#### [SHORT TASK]
Extract precisely the lines of the entries below, from the first line through the line containing "from mathutils import Vector, Matrix".

## START DATA TO USE

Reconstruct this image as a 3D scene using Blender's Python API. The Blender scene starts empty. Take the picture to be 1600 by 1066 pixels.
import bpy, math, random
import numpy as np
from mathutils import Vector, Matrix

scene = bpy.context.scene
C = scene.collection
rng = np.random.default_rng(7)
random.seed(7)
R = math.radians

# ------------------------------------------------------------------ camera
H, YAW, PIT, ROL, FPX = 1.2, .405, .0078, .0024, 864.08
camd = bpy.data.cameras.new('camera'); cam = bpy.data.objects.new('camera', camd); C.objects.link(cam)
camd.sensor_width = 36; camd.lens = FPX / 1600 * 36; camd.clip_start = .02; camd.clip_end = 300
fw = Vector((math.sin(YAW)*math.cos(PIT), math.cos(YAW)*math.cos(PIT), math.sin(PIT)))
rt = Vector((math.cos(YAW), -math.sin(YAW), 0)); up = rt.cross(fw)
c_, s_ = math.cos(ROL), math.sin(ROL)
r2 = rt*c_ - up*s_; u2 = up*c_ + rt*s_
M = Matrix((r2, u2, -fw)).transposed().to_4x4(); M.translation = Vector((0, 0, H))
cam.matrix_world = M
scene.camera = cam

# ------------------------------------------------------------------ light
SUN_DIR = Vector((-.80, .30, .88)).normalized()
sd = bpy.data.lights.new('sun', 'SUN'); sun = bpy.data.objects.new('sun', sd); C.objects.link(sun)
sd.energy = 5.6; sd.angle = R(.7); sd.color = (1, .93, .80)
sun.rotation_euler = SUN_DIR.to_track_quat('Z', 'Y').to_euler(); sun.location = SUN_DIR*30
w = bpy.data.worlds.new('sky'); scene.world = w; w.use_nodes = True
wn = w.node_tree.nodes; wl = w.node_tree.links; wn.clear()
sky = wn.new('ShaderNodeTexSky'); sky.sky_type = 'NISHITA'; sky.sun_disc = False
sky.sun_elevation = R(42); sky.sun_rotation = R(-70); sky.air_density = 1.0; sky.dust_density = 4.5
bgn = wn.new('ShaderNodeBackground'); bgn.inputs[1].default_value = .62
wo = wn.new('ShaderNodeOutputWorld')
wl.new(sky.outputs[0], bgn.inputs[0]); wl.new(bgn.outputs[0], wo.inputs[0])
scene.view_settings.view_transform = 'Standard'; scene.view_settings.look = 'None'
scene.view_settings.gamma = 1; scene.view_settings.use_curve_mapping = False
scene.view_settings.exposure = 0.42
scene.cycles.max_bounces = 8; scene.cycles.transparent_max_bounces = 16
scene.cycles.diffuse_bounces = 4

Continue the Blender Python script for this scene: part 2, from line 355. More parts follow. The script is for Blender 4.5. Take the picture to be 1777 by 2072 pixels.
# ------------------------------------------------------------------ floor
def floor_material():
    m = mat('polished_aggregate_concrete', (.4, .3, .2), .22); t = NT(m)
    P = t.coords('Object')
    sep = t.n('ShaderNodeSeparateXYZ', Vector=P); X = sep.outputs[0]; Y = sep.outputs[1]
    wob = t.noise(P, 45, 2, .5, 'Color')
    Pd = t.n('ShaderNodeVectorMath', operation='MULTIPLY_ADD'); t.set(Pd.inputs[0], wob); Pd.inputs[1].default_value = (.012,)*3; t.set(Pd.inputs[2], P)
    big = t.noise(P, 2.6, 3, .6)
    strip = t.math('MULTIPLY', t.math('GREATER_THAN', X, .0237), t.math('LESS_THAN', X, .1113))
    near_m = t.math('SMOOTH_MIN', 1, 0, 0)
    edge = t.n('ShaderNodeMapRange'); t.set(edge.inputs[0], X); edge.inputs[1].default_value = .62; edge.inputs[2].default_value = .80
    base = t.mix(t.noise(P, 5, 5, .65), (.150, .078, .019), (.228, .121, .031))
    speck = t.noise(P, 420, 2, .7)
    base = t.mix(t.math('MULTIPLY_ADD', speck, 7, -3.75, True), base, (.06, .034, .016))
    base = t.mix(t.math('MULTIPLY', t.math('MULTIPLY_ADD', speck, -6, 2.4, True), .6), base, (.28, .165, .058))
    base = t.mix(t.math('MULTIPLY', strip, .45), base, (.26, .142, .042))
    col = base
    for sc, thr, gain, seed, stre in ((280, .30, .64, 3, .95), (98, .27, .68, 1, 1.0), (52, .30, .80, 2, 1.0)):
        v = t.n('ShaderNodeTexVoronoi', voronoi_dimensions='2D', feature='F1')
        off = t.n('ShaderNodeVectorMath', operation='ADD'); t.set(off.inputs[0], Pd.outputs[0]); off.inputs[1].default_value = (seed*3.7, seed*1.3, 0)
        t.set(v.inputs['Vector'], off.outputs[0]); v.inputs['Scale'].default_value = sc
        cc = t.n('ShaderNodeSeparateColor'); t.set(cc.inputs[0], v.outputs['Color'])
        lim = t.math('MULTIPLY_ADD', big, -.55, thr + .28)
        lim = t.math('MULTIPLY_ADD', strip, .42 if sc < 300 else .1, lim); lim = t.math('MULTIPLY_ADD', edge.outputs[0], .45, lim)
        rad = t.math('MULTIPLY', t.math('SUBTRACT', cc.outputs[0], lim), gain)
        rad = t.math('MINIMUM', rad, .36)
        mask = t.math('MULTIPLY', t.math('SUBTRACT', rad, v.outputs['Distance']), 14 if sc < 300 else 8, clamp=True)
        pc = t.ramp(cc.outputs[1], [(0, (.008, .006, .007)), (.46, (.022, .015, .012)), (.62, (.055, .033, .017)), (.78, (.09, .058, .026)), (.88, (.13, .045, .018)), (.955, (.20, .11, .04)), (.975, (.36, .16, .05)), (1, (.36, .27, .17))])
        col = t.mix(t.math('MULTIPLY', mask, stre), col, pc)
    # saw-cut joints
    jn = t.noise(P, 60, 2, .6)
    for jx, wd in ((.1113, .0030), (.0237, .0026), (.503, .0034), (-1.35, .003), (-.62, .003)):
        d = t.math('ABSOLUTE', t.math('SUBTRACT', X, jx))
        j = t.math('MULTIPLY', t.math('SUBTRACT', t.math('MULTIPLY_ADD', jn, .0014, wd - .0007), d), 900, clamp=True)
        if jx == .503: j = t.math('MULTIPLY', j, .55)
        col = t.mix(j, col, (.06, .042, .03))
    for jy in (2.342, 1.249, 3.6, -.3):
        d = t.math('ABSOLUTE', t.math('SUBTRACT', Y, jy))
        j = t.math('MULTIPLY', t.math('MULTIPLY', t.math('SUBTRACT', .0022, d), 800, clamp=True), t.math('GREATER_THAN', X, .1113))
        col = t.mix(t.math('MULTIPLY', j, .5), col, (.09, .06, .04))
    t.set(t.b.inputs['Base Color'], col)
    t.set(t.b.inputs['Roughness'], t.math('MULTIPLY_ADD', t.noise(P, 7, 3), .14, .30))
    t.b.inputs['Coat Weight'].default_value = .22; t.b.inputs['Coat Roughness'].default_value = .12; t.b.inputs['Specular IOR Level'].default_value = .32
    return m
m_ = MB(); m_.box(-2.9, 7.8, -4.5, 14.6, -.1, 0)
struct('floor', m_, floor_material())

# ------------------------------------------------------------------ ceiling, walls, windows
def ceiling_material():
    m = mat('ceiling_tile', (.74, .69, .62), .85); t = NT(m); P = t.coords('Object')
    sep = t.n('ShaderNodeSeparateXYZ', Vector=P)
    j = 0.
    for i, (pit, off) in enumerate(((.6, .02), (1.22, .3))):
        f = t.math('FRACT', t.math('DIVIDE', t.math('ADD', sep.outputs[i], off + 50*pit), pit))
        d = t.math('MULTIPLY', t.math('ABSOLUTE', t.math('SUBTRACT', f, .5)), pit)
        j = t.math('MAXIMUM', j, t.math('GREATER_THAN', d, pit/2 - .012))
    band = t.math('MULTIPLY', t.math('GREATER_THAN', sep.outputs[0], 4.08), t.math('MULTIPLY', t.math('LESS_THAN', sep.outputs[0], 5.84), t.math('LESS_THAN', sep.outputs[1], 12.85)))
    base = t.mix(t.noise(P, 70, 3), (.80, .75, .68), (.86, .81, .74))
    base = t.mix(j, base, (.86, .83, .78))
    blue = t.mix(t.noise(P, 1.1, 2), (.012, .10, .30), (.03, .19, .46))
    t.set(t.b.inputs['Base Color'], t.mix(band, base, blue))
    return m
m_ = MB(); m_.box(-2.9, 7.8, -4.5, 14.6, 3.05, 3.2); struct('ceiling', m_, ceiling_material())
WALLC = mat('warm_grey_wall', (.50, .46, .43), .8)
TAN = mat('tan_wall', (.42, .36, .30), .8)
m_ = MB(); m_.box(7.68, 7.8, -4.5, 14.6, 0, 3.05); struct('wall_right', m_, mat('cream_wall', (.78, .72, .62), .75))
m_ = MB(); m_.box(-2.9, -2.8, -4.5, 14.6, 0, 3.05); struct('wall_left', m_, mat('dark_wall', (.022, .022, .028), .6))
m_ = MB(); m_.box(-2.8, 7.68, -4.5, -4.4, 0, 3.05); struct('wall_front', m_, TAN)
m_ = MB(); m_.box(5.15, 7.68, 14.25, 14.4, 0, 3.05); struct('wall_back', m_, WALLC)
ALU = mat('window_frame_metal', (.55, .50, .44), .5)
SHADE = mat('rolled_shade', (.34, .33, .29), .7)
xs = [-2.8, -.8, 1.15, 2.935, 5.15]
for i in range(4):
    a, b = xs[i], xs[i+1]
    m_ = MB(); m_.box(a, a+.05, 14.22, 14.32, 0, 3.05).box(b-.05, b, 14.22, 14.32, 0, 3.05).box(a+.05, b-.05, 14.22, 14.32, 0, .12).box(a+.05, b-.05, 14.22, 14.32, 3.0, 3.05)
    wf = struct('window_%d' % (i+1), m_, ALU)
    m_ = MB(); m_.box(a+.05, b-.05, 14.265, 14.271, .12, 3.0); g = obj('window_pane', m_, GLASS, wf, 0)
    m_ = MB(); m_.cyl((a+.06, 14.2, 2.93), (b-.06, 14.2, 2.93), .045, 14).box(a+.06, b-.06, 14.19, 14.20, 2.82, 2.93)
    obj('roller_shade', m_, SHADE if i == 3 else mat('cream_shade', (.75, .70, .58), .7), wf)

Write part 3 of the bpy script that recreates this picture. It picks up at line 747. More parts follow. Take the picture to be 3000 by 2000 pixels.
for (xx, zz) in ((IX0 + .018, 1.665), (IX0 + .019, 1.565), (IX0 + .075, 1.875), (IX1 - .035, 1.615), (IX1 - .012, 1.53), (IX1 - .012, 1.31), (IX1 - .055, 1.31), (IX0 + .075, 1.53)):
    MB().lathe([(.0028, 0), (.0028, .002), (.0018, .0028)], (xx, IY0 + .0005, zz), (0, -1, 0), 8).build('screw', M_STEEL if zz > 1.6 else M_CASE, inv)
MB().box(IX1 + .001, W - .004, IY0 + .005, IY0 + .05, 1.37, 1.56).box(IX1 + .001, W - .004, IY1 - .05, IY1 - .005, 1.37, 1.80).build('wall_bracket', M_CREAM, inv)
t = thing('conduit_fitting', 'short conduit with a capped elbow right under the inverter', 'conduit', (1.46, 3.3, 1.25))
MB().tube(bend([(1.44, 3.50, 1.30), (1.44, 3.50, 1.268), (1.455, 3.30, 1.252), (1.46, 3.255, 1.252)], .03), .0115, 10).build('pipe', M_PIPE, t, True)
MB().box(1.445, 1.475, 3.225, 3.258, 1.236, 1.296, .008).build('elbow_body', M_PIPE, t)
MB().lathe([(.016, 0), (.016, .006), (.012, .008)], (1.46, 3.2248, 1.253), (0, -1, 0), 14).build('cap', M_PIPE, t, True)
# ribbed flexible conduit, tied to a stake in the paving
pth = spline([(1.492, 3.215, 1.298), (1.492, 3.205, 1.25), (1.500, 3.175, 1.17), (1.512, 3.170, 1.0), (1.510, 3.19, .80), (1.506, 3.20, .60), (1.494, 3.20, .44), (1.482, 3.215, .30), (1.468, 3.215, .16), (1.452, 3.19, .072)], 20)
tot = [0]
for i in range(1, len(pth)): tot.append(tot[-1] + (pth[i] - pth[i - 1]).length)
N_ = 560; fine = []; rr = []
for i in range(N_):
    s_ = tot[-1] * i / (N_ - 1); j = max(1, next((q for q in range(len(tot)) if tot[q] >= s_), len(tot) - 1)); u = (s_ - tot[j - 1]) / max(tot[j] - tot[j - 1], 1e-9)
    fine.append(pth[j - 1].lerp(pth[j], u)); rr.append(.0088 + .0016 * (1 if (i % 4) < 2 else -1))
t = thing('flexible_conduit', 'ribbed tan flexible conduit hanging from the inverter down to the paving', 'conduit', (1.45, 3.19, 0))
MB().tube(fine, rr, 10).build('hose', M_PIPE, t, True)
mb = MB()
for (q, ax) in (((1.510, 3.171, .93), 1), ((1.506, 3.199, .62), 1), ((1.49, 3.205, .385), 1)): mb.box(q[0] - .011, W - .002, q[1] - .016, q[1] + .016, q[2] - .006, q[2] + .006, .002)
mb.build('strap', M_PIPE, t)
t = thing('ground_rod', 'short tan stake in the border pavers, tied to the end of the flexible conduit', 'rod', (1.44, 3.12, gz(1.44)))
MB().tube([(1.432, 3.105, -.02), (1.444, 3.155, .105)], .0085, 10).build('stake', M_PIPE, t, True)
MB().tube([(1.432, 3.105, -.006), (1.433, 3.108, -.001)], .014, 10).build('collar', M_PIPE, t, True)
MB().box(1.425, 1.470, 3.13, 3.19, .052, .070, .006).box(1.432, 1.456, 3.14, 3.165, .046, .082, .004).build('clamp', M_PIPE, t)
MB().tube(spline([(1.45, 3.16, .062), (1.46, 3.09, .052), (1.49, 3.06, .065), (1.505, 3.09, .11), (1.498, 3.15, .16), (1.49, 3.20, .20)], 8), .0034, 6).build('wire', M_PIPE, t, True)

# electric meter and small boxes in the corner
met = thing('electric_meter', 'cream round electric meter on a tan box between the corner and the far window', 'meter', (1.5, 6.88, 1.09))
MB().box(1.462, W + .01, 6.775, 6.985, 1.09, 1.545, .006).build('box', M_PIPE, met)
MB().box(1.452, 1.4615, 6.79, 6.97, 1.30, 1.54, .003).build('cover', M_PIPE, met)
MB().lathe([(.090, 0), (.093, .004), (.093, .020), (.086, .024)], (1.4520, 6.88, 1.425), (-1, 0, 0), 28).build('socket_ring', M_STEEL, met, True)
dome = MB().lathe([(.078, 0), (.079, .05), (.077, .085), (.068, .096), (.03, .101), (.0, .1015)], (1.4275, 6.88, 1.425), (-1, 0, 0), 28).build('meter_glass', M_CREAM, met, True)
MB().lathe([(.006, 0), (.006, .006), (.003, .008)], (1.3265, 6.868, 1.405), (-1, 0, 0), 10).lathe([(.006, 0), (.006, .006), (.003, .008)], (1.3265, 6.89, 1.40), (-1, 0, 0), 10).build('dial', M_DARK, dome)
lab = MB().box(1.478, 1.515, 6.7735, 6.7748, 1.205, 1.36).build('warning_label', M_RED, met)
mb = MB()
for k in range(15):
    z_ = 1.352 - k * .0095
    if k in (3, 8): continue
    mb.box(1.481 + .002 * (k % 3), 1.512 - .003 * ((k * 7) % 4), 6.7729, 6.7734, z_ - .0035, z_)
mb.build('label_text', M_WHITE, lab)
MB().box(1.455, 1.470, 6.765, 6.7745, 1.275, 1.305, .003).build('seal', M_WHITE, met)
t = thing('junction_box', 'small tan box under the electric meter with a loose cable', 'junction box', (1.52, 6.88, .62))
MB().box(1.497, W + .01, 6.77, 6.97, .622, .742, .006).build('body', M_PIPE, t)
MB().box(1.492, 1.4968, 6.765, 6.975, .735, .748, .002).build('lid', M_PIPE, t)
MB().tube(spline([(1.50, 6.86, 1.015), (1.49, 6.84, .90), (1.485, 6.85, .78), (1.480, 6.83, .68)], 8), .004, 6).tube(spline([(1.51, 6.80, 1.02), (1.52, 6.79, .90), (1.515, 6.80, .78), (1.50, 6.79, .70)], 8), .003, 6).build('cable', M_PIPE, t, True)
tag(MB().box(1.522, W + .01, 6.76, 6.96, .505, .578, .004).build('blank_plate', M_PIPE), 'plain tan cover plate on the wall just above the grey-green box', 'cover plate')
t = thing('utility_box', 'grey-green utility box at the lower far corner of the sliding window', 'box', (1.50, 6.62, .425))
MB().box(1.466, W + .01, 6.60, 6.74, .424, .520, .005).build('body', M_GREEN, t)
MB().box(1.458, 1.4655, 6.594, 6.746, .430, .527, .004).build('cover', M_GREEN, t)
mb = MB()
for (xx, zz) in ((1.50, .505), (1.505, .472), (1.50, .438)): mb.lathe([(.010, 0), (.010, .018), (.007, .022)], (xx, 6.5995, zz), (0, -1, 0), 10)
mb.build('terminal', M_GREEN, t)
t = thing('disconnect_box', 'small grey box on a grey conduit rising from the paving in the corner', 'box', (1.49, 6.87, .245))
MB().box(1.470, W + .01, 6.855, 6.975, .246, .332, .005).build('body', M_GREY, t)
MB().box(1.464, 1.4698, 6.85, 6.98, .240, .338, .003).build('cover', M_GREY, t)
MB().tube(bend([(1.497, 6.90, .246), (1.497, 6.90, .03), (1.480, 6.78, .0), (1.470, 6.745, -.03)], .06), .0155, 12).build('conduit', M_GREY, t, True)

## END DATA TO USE

#### [SOLUTION BELOW]
Reconstruct this image as a 3D scene using Blender's Python API. The Blender scene starts empty. Take the picture to be 1600 by 1066 pixels.
import bpy, math, random
import numpy as np
from mathutils import Vector, Matrix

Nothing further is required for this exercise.